Comment and Opinion
INSS: The decision by Arab leaders in Israel not to attend the Peres funeral: An act of defiance or a new trend? By Doron Matza, Ephraim Lavie , Mohammed Abo Nasra & Meir Elran
The Joint List’s decision not to participate in the state funeral of Shimon Peres, ninth President of the State of Israel, on September 30, 2016, prompted surprise and anger among the Israeli public and political arena. From the Jewish public’s point of view, the decision exposed the limited ability of Ayman Odeh, head of the Joint List, to conduct a consistent pragmatic policy, and raised questions as to the political direction of the Arab leadership on the central issue of Arab integration into the Israeli social fabric.
The establishment of the Joint List prior to the 2015 elections was perceived by many as a significant step meant not only as a tactical response to the newly raised electoral threshold for Knesset elections, but also as a way to reposition local Arab politics, emphasizing the strategy of integration. Thus, the process was accompanied by a new approach that sought to advance Israel’s Arab sector by adopting a social approach as a leading growth engine.

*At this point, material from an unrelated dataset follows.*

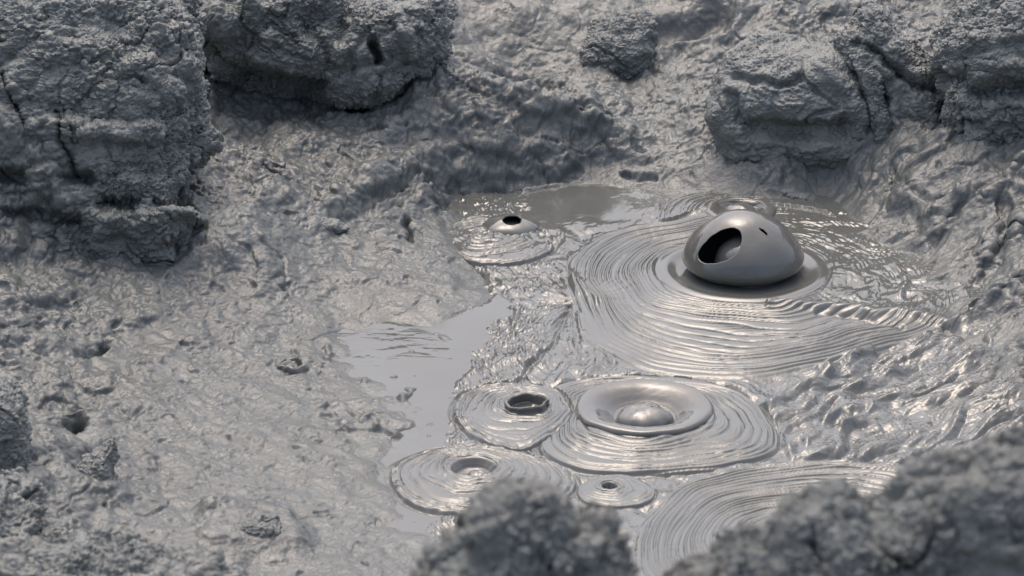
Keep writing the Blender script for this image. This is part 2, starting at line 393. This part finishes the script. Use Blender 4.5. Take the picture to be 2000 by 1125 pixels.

The social discourse proposed by Odeh since the elections was positioned between two older approaches: the Palestinian national discourse, which took a blow after the 2006-7 publication of the “Arab Future Vision Documents,” which challenged the perception of Israel as a Jewish democratic state; and the Islamic religious discourse led by the Islamic Movement, which suffered a serious blow after the Northern Faction was outlawed, against the background of the escalation on the Temple Mount that began in the fall of 2015.